**Data shown:**
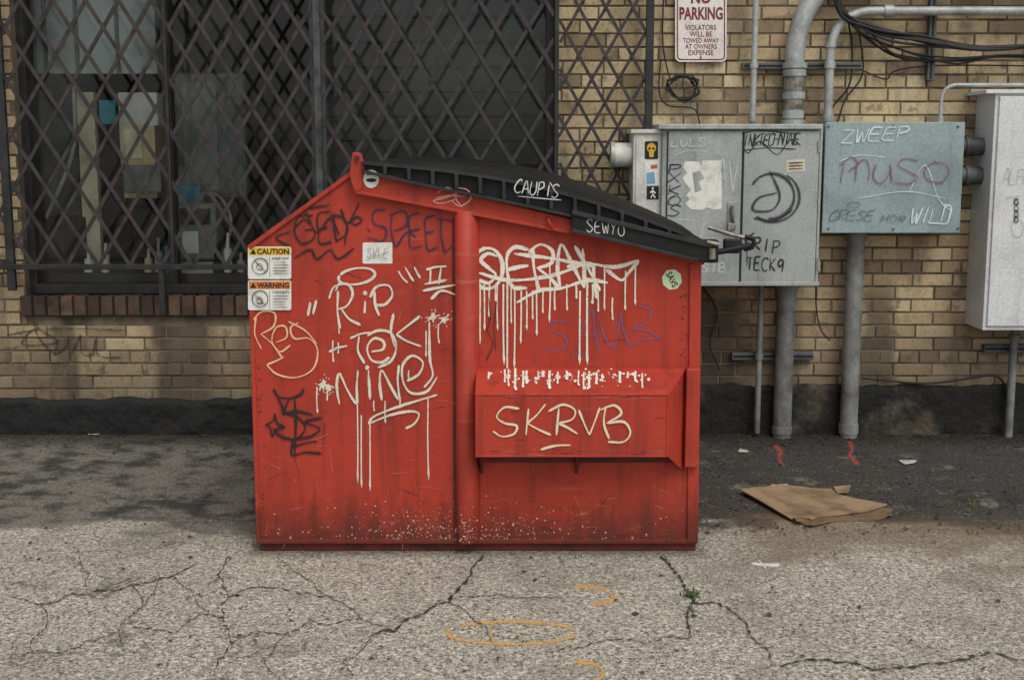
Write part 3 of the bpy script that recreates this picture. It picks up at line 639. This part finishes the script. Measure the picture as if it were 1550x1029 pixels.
for i in range(120):
    u=random.uniform(385,1045); v_=random.choice([random.uniform(660,815),random.uniform(400,815)]); a=random.gauss(0,.35)+(1.57 if random.random()<.3 else 0); L=random.uniform(5,42)
    if 684<u<724 : continue
    stroke([(u,v_),(u+math.cos(a)*L*.5,v_+math.sin(a)*L*.5+random.uniform(-2,2)),(min(1040,u+math.cos(a)*L),v_+math.sin(a)*L)],random.uniform(.6,1.6),PD,random.choice(('sc1','sc2')))
for i in range(40):
    u=random.uniform(722,990); L=random.uniform(6,40); v_=random.choice((random.uniform(598,604),random.uniform(680,689),random.uniform(600,688)))
    stroke([(u,v_),(min(1008,u+L),v_+random.uniform(-1.5,1.5))],random.uniform(.6,1.8),PF,random.choice(('sc1','sc2')))
for i in range(70):   # chips along the panel edges
    e_=random.random()
    if e_<.4: u=378+random.uniform(2,6)+ (random.uniform(0,8)); v_=random.uniform(480,810); u+= (v_-372)*.03
    elif e_<.75: u=random.uniform(395,1040); v_=random.uniform(808,815)
    else: u=random.uniform(1030,1039); v_=random.uniform(430,550)
    dot(u,v_,random.uniform(.8,3),PD,'sc2',random.uniform(.6,2))
flush('sc1','paint_scuffs_pale',paint('scuff_pale',S(200,126,106),edge=.3,nz=.5,op=.6,wear=.3),D); flush('sc2','paint_scuffs_dark',paint('scuff_dark',S(78,38,30),edge=.6,nz=.5,op=.75,wear=.3),D)
wp=M('label_white',S(222,222,214),S(192,190,180),20,.5,bmp=0); kb=M('ink_black',S(24,24,24),bmp=0); yl=M('label_yellow',S(220,176,56),bmp=0); og=M('label_orange',S(214,128,56),bmp=0); gyk=M('ink_grey',S(130,130,128),bmp=0)
for (v0,v1,hc,word) in ((373,422,yl,'CAUTION'),(424,469,og,'WARNING')):
    flat('label_%s'%word.lower(),rrect(376,v0,441.5,v1,3),PDL,wp,D,.0078)
    flat('label_header_%s'%word.lower(),[(377.5,v0+1.5),(440,v0+1.5),(440,v0+13),(377.5,v0+13)],PDL,hc,D,.0084)
    text(word,390,v0+3.2,438,v0+11.5,PDL,kb,D,'label_lettering',.03,.0095)
    flat('label_triangle',[(379.5,v0+11.5),(384,v0+3),(388.5,v0+11.5)],PDL,kb,D,.009)
    flat('label_panel',[(408.5,v0+15),(409.3,v0+15),(409.3,v1-2),(408.5,v1-2)],PDL,gyk,D,.0085)
    ell(394,v0+(30 if v0<400 else 28),12,12,1.6,VP(-.0085),'lb'); stroke([(386,v0+22),(402,v0+38)],1.6,VP(-.0085),'lb')
    stroke([(388,v0+32),(392,v0+26),(397,v0+29),(396,v0+35),(389,v0+34)],1.8,VP(-.0085),'lb')
    text('KEEP OFF' if v0<400 else 'CONTENTS',413,v0+16,438,v0+20,PDL,kb,D,'label_lettering',.01,.0088)
    for i in range(5): stroke([(413,v0+24+i*4.2),(438-random.uniform(0,5),v0+24+i*4.2)],1.1,VP(-.0085),'lb')
flush('lb','label_pictogram',paint('label_ink',S(60,60,60),edge=.9,nz=.0),D)
flat('sticker_square',rrect(549,367,594,399,2),PDL,wp,D,.002)
tag('SVLE',556,374,588,390,1.2,VP(-.003),'sq',.2); stroke([(553,394),(575,386),(590,380)],.9,VP(-.003),'sq')
flush('sq','sticker_scribble',paint('faint_ink',S(150,140,140),edge=.8,nz=.1),D)
flat('sticker_octagon',[(1017+15.5*math.cos(math.radians(a)),423+16*math.sin(math.radians(a))) for a in range(15,375,45)],PDL,M('label_green',S(196,214,176),bmp=0),D,.002)
o=text('SAVS',1005,418,1029,428,PDL,kb,D,'sticker_lettering',.02,.003)
cc=P(1017,423,0)
for v_ in o.data.vertices:
    dxx,dz=v_.co.x-cc.x,v_.co.z-cc.z; a=math.radians(-62); v_.co.x=cc.x+dxx*math.cos(a)-dz*math.sin(a); v_.co.z=cc.z+dxx*math.sin(a)+dz*math.cos(a)
flat('sticker_round',[(562+12*math.cos(math.radians(a)),271+14*math.sin(math.radians(a))) for a in range(0,360,20)],VP(-.035),wp,D,.003)
flat('sticker_round_mark',[(562+8*math.cos(math.radians(a)),273+3*math.sin(math.radians(a))) for a in range(0,360,30)],VP(-.035),kb,D,.004); flat('sticker_round_bar',[(555,263),(569,263),(569,265),(555,265)],VP(-.035),kb,D,.004)

# ================================================================ ELECTRICAL
gal=M('galvanised',S(170,173,170),S(128,131,128),7,.5,.2,bmp=.2,bs_=40,streak=.3)
gald=M('galvanised_dark',S(136,138,134),S(92,93,90),5,.6,.1,bmp=.2,streak=.4)
nipm=M('nipple_dark',S(92,96,96),S(58,60,60),7,.6,.2,bmp=.2)
E=empty('electrical_cabinet',(1.2,W-.15,1.2)); YC=1.74
cg=M('cabinet_grey',S(160,166,161),S(136,143,139),3,.55,bmp=.12,bs_=50,streak=.38); cgd=M('cabinet_seam',S(62,66,66),bmp=0)
pbox('body',1001,192,1242,431,YC,W-YC-.002,cg,E,.004)
pbox('seam_plate',1008,200,1238,427,YC-.004,.006,cgd,E,0)
pbox('door_left',1010,199,1121,428,YC-.014,.012,cg,E,.003); pbox('door_right',1124.5,199,1237,428,YC-.018,.016,cg,E,.003)
pbox('rain_hood',997,188,1246,196,YC-.035,W-YC+.03,gal,E,.004); pbox('bottom_lip',1001,427,1240,433,YC-.022,.05,cg,E,.003)
pbox('handle_plate',1101,306,1115,346,YC-.020,.008,gal,E,.002); tube('handle_lever',[P(1108,312,YC-.03),P(1108,326,YC-.04),P(1111,343,YC-.035)],.008,nipm,E)
for i,v_ in enumerate((222,310,400)): tube('hinge_%d'%i,[P(1239,v_-9,YC-.02),P(1239,v_+9,YC-.02)],.006,gal,E,False)
pbox('padlock',1102,338,1113,350,YC-.045,.018,stl,E,.003)
KC=VP(YC-.0145); KD=VP(YC-.0185)
random.seed(3)
flat('torn_poster',[(1036,244),(1058,245),(1061,251),(1064,243),(1091,243),(1091,258),(1093,290),(1092,316),(1080,318),(1070,314),(1062,318),(1046,317),(1037,308),(1044,302),(1038,296),(1046,288),(1038,278),(1033,270),(1040,262),(1034,254)],KC,wp,E,.001)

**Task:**
Restate the entire listing word for word, excluding pictures.

**Full solution:**
Write part 3 of the bpy script that recreates this picture. It picks up at line 639. This part finishes the script. Measure the picture as if it were 1550x1029 pixels.
for i in range(120):
    u=random.uniform(385,1045); v_=random.choice([random.uniform(660,815),random.uniform(400,815)]); a=random.gauss(0,.35)+(1.57 if random.random()<.3 else 0); L=random.uniform(5,42)
    if 684<u<724 : continue
    stroke([(u,v_),(u+math.cos(a)*L*.5,v_+math.sin(a)*L*.5+random.uniform(-2,2)),(min(1040,u+math.cos(a)*L),v_+math.sin(a)*L)],random.uniform(.6,1.6),PD,random.choice(('sc1','sc2')))
for i in range(40):
    u=random.uniform(722,990); L=random.uniform(6,40); v_=random.choice((random.uniform(598,604),random.uniform(680,689),random.uniform(600,688)))
    stroke([(u,v_),(min(1008,u+L),v_+random.uniform(-1.5,1.5))],random.uniform(.6,1.8),PF,random.choice(('sc1','sc2')))
for i in range(70):   # chips along the panel edges
    e_=random.random()
    if e_<.4: u=378+random.uniform(2,6)+ (random.uniform(0,8)); v_=random.uniform(480,810); u+= (v_-372)*.03
    elif e_<.75: u=random.uniform(395,1040); v_=random.uniform(808,815)
    else: u=random.uniform(1030,1039); v_=random.uniform(430,550)
    dot(u,v_,random.uniform(.8,3),PD,'sc2',random.uniform(.6,2))
flush('sc1','paint_scuffs_pale',paint('scuff_pale',S(200,126,106),edge=.3,nz=.5,op=.6,wear=.3),D); flush('sc2','paint_scuffs_dark',paint('scuff_dark',S(78,38,30),edge=.6,nz=.5,op=.75,wear=.3),D)
wp=M('label_white',S(222,222,214),S(192,190,180),20,.5,bmp=0); kb=M('ink_black',S(24,24,24),bmp=0); yl=M('label_yellow',S(220,176,56),bmp=0); og=M('label_orange',S(214,128,56),bmp=0); gyk=M('ink_grey',S(130,130,128),bmp=0)
for (v0,v1,hc,word) in ((373,422,yl,'CAUTION'),(424,469,og,'WARNING')):
    flat('label_%s'%word.lower(),rrect(376,v0,441.5,v1,3),PDL,wp,D,.0078)
    flat('label_header_%s'%word.lower(),[(377.5,v0+1.5),(440,v0+1.5),(440,v0+13),(377.5,v0+13)],PDL,hc,D,.0084)
    text(word,390,v0+3.2,438,v0+11.5,PDL,kb,D,'label_lettering',.03,.0095)
    flat('label_triangle',[(379.5,v0+11.5),(384,v0+3),(388.5,v0+11.5)],PDL,kb,D,.009)
    flat('label_panel',[(408.5,v0+15),(409.3,v0+15),(409.3,v1-2),(408.5,v1-2)],PDL,gyk,D,.0085)
    ell(394,v0+(30 if v0<400 else 28),12,12,1.6,VP(-.0085),'lb'); stroke([(386,v0+22),(402,v0+38)],1.6,VP(-.0085),'lb')
    stroke([(388,v0+32),(392,v0+26),(397,v0+29),(396,v0+35),(389,v0+34)],1.8,VP(-.0085),'lb')
    text('KEEP OFF' if v0<400 else 'CONTENTS',413,v0+16,438,v0+20,PDL,kb,D,'label_lettering',.01,.0088)
    for i in range(5): stroke([(413,v0+24+i*4.2),(438-random.uniform(0,5),v0+24+i*4.2)],1.1,VP(-.0085),'lb')
flush('lb','label_pictogram',paint('label_ink',S(60,60,60),edge=.9,nz=.0),D)
flat('sticker_square',rrect(549,367,594,399,2),PDL,wp,D,.002)
tag('SVLE',556,374,588,390,1.2,VP(-.003),'sq',.2); stroke([(553,394),(575,386),(590,380)],.9,VP(-.003),'sq')
flush('sq','sticker_scribble',paint('faint_ink',S(150,140,140),edge=.8,nz=.1),D)
flat('sticker_octagon',[(1017+15.5*math.cos(math.radians(a)),423+16*math.sin(math.radians(a))) for a in range(15,375,45)],PDL,M('label_green',S(196,214,176),bmp=0),D,.002)
o=text('SAVS',1005,418,1029,428,PDL,kb,D,'sticker_lettering',.02,.003)
cc=P(1017,423,0)
for v_ in o.data.vertices:
    dxx,dz=v_.co.x-cc.x,v_.co.z-cc.z; a=math.radians(-62); v_.co.x=cc.x+dxx*math.cos(a)-dz*math.sin(a); v_.co.z=cc.z+dxx*math.sin(a)+dz*math.cos(a)
flat('sticker_round',[(562+12*math.cos(math.radians(a)),271+14*math.sin(math.radians(a))) for a in range(0,360,20)],VP(-.035),wp,D,.003)
flat('sticker_round_mark',[(562+8*math.cos(math.radians(a)),273+3*math.sin(math.radians(a))) for a in range(0,360,30)],VP(-.035),kb,D,.004); flat('sticker_round_bar',[(555,263),(569,263),(569,265),(555,265)],VP(-.035),kb,D,.004)

# ================================================================ ELECTRICAL
gal=M('galvanised',S(170,173,170),S(128,131,128),7,.5,.2,bmp=.2,bs_=40,streak=.3)
gald=M('galvanised_dark',S(136,138,134),S(92,93,90),5,.6,.1,bmp=.2,streak=.4)
nipm=M('nipple_dark',S(92,96,96),S(58,60,60),7,.6,.2,bmp=.2)
E=empty('electrical_cabinet',(1.2,W-.15,1.2)); YC=1.74
cg=M('cabinet_grey',S(160,166,161),S(136,143,139),3,.55,bmp=.12,bs_=50,streak=.38); cgd=M('cabinet_seam',S(62,66,66),bmp=0)
pbox('body',1001,192,1242,431,YC,W-YC-.002,cg,E,.004)
pbox('seam_plate',1008,200,1238,427,YC-.004,.006,cgd,E,0)
pbox('door_left',1010,199,1121,428,YC-.014,.012,cg,E,.003); pbox('door_right',1124.5,199,1237,428,YC-.018,.016,cg,E,.003)
pbox('rain_hood',997,188,1246,196,YC-.035,W-YC+.03,gal,E,.004); pbox('bottom_lip',1001,427,1240,433,YC-.022,.05,cg,E,.003)
pbox('handle_plate',1101,306,1115,346,YC-.020,.008,gal,E,.002); tube('handle_lever',[P(1108,312,YC-.03),P(1108,326,YC-.04),P(1111,343,YC-.035)],.008,nipm,E)
for i,v_ in enumerate((222,310,400)): tube('hinge_%d'%i,[P(1239,v_-9,YC-.02),P(1239,v_+9,YC-.02)],.006,gal,E,False)
pbox('padlock',1102,338,1113,350,YC-.045,.018,stl,E,.003)
KC=VP(YC-.0145); KD=VP(YC-.0185)
random.seed(3)
flat('torn_poster',[(1036,244),(1058,245),(1061,251),(1064,243),(1091,243),(1091,258),(1093,290),(1092,316),(1080,318),(1070,314),(1062,318),(1046,317),(1037,308),(1044,302),(1038,296),(1046,288),(1038,278),(1033,270),(1040,262),(1034,254)],KC,wp,E,.001)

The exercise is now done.